● **GIVEN DATA**
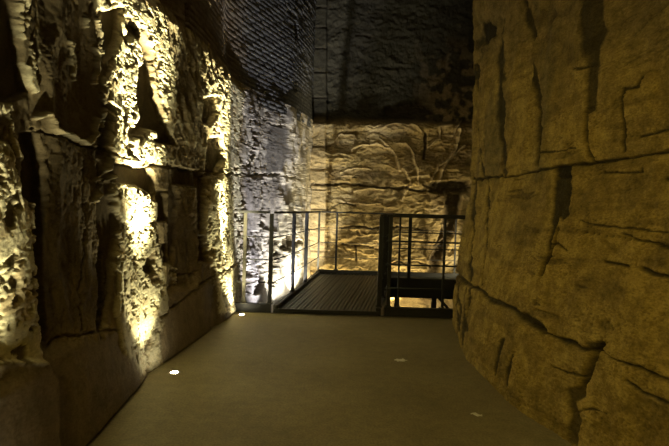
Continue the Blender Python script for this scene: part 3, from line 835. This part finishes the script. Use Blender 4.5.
def floodlight(label, loc, aim, energy, color, spot=110):
    t = thing('pit_floodlight', label, 'light', loc)
    d = (Vector(aim) - Vector(loc)).normalized()
    q = d.to_track_quat('Z', 'Y').to_matrix().to_4x4()
    bm = bmesh.new(); bmesh.ops.create_cube(bm, size=1, matrix=q @ Matrix.Translation((0, 0, -.03)) @ Matrix.Diagonal((.12, .08, .05, 1)))
    bm_obj('housing', bm, M_BLACK, t, bevel=.004)
    bm = bmesh.new(); bmesh.ops.create_cube(bm, size=1, matrix=q @ Matrix.Translation((0, 0, -.003)) @ Matrix.Diagonal((.10, .06, .006, 1)))
    bm_obj('lens', bm, emit_mat('flood_lens', color, 30), t)
    bm = bmesh.new(); bar(bm, (0, 0, -.05), (0, 0, -.12), .03, .05); bm_obj('bracket', bm, M_BLACK, t)
    l = lamp('flood_beam', 'SPOT', (0, 0, 0), (0, 0, 1), energy, color, .03, spot, .5)
    l.parent = t; l.location = d * .03; l.rotation_euler = d.to_track_quat('-Z', 'Y').to_euler()
    return t


floodlight('small floodlight behind the left walkway rail, washing the pale rock', (-0.73, 7.75, -0.25), (-0.88, 8.7, 1.0), 150, (1.0, .94, .76), 110)
floodlight('small floodlight in the gap close to the far left corner', (-0.56, 8.75, -0.25), (-0.72, 9.2, 1.0), 260, (1.0, .92, .68), 120)
floodlight('small floodlight in the left gap, washing grey rock above the railing', (-0.84, 6.9, -0.80), (-1.00, 8.0, 3.0), 600, (.97, .94, .98), 54)
floodlight('small floodlight below the far corner of the walkway', (0.0, 9.90, -0.75), (0.1, 10.25, 1.9), 120, (1.0, .77, .36), 100)
floodlight('small floodlight below the far walkway rail, centre', (1.3, 9.88, -0.75), (1.3, 10.2, 1.9), 115, (1.0, .77, .36), 100)
floodlight('small floodlight hidden beneath the walkway branch, lighting the rubble', (1.55, 9.25, -0.78), (1.55, 10.2, -0.45), 45, (1.0, .80, .42), 130)
floodlight('small floodlight on the walkway branch behind the right wall, raking the back wall', (3.35, 9.1, 0.20), (1.2, 10.1, 1.0), 200, (1.0, .82, .44), 66)
lamp('right_wall_fill', 'SPOT', (-0.9, -0.6, 2.9), (1.6, 3.8, 0.3), 160, (1.0, 0.72, 0.14), 0.2, 84, .9)  # unseen fill spot added behind the camera to brighten the right wall
w = bpy.data.worlds.new('dark'); SC.world = w; w.use_nodes = True
w.node_tree.nodes['Background'].inputs[0].default_value = (0.5, 0.5, 0.4, 1)
w.node_tree.nodes['Background'].inputs[1].default_value = 0.0

# ================================================================== scraps on the floor
for nm, lb, loc, rz, sz in (('paper_scrap', 'small pale paper scrap lying on the floor nearer the walkway', (0.64, 4.37), .4, (.05, .035)),
                            ('paper_scrap.001', 'small pale paper scrap lying on the floor near the right wall', (1.0, 3.23), -.5, (.035, .018))):
    bm = bmesh.new(); n = 6
    g = [[bm.verts.new(((i / n - .5) * sz[0] * 2 * (1 + .1 * math.sin(j * 2)), (j / n - .5) * sz[1] * 2 * (1 + .12 * math.cos(i * 3)), .006 + .004 * math.sin(i * 1.3 + j * .9))) for i in range(n + 1)] for j in range(n + 1)]
    fs = [bm.faces.new((g[j][i], g[j][i + 1], g[j + 1][i + 1], g[j + 1][i])) for j in range(n) for i in range(n)]
    r_ = bmesh.ops.extrude_face_region(bm, geom=fs)
    bmesh.ops.translate(bm, verts=[v for v in r_['geom'] if isinstance(v, bmesh.types.BMVert)], vec=(0, 0, -.0015))
    bmesh.ops.recalc_face_normals(bm, faces=bm.faces)
    o = bm_obj(nm, bm, M_PAPER, None, smooth=True)
    o.location = (*loc, 0.0); o.rotation_euler.z = rz
    o['label'] = lb; o['category'] = 'paper scrap'
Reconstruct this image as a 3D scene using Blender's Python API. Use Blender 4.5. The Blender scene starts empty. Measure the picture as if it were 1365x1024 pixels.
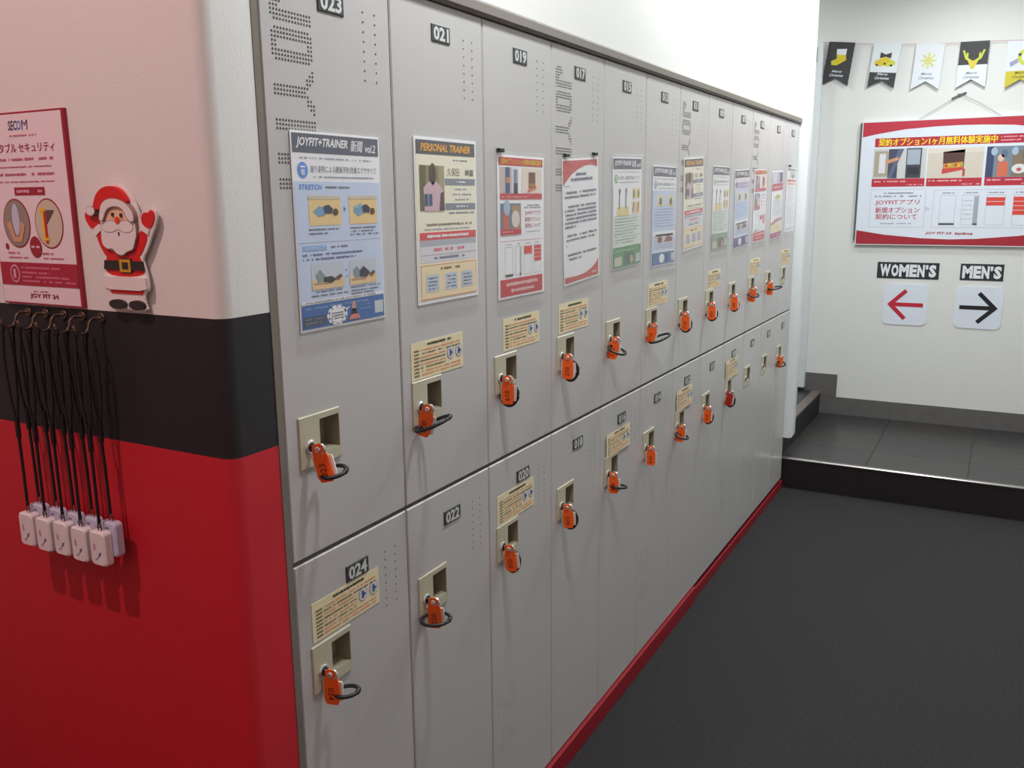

● **PROBLEM DESCRIPTION**
All entries must be written out again exactly as given, with no pictures in the copy.

● **ANSWER FOR THE TASK**
Continue the Blender Python script for this scene: part 3, from line 835. This part finishes the script. Use Blender 4.5.
def floodlight(label, loc, aim, energy, color, spot=110):
    t = thing('pit_floodlight', label, 'light', loc)
    d = (Vector(aim) - Vector(loc)).normalized()
    q = d.to_track_quat('Z', 'Y').to_matrix().to_4x4()
    bm = bmesh.new(); bmesh.ops.create_cube(bm, size=1, matrix=q @ Matrix.Translation((0, 0, -.03)) @ Matrix.Diagonal((.12, .08, .05, 1)))
    bm_obj('housing', bm, M_BLACK, t, bevel=.004)
    bm = bmesh.new(); bmesh.ops.create_cube(bm, size=1, matrix=q @ Matrix.Translation((0, 0, -.003)) @ Matrix.Diagonal((.10, .06, .006, 1)))
    bm_obj('lens', bm, emit_mat('flood_lens', color, 30), t)
    bm = bmesh.new(); bar(bm, (0, 0, -.05), (0, 0, -.12), .03, .05); bm_obj('bracket', bm, M_BLACK, t)
    l = lamp('flood_beam', 'SPOT', (0, 0, 0), (0, 0, 1), energy, color, .03, spot, .5)
    l.parent = t; l.location = d * .03; l.rotation_euler = d.to_track_quat('-Z', 'Y').to_euler()
    return t


floodlight('small floodlight behind the left walkway rail, washing the pale rock', (-0.73, 7.75, -0.25), (-0.88, 8.7, 1.0), 150, (1.0, .94, .76), 110)
floodlight('small floodlight in the gap close to the far left corner', (-0.56, 8.75, -0.25), (-0.72, 9.2, 1.0), 260, (1.0, .92, .68), 120)
floodlight('small floodlight in the left gap, washing grey rock above the railing', (-0.84, 6.9, -0.80), (-1.00, 8.0, 3.0), 600, (.97, .94, .98), 54)
floodlight('small floodlight below the far corner of the walkway', (0.0, 9.90, -0.75), (0.1, 10.25, 1.9), 120, (1.0, .77, .36), 100)
floodlight('small floodlight below the far walkway rail, centre', (1.3, 9.88, -0.75), (1.3, 10.2, 1.9), 115, (1.0, .77, .36), 100)
floodlight('small floodlight hidden beneath the walkway branch, lighting the rubble', (1.55, 9.25, -0.78), (1.55, 10.2, -0.45), 45, (1.0, .80, .42), 130)
floodlight('small floodlight on the walkway branch behind the right wall, raking the back wall', (3.35, 9.1, 0.20), (1.2, 10.1, 1.0), 200, (1.0, .82, .44), 66)
lamp('right_wall_fill', 'SPOT', (-0.9, -0.6, 2.9), (1.6, 3.8, 0.3), 160, (1.0, 0.72, 0.14), 0.2, 84, .9)  # unseen fill spot added behind the camera to brighten the right wall
w = bpy.data.worlds.new('dark'); SC.world = w; w.use_nodes = True
w.node_tree.nodes['Background'].inputs[0].default_value = (0.5, 0.5, 0.4, 1)
w.node_tree.nodes['Background'].inputs[1].default_value = 0.0

# ================================================================== scraps on the floor
for nm, lb, loc, rz, sz in (('paper_scrap', 'small pale paper scrap lying on the floor nearer the walkway', (0.64, 4.37), .4, (.05, .035)),
                            ('paper_scrap.001', 'small pale paper scrap lying on the floor near the right wall', (1.0, 3.23), -.5, (.035, .018))):
    bm = bmesh.new(); n = 6
    g = [[bm.verts.new(((i / n - .5) * sz[0] * 2 * (1 + .1 * math.sin(j * 2)), (j / n - .5) * sz[1] * 2 * (1 + .12 * math.cos(i * 3)), .006 + .004 * math.sin(i * 1.3 + j * .9))) for i in range(n + 1)] for j in range(n + 1)]
    fs = [bm.faces.new((g[j][i], g[j][i + 1], g[j + 1][i + 1], g[j + 1][i])) for j in range(n) for i in range(n)]
    r_ = bmesh.ops.extrude_face_region(bm, geom=fs)
    bmesh.ops.translate(bm, verts=[v for v in r_['geom'] if isinstance(v, bmesh.types.BMVert)], vec=(0, 0, -.0015))
    bmesh.ops.recalc_face_normals(bm, faces=bm.faces)
    o = bm_obj(nm, bm, M_PAPER, None, smooth=True)
    o.location = (*loc, 0.0); o.rotation_euler.z = rz
    o['label'] = lb; o['category'] = 'paper scrap'
Reconstruct this image as a 3D scene using Blender's Python API. Use Blender 4.5. The Blender scene starts empty. Measure the picture as if it were 1365x1024 pixels.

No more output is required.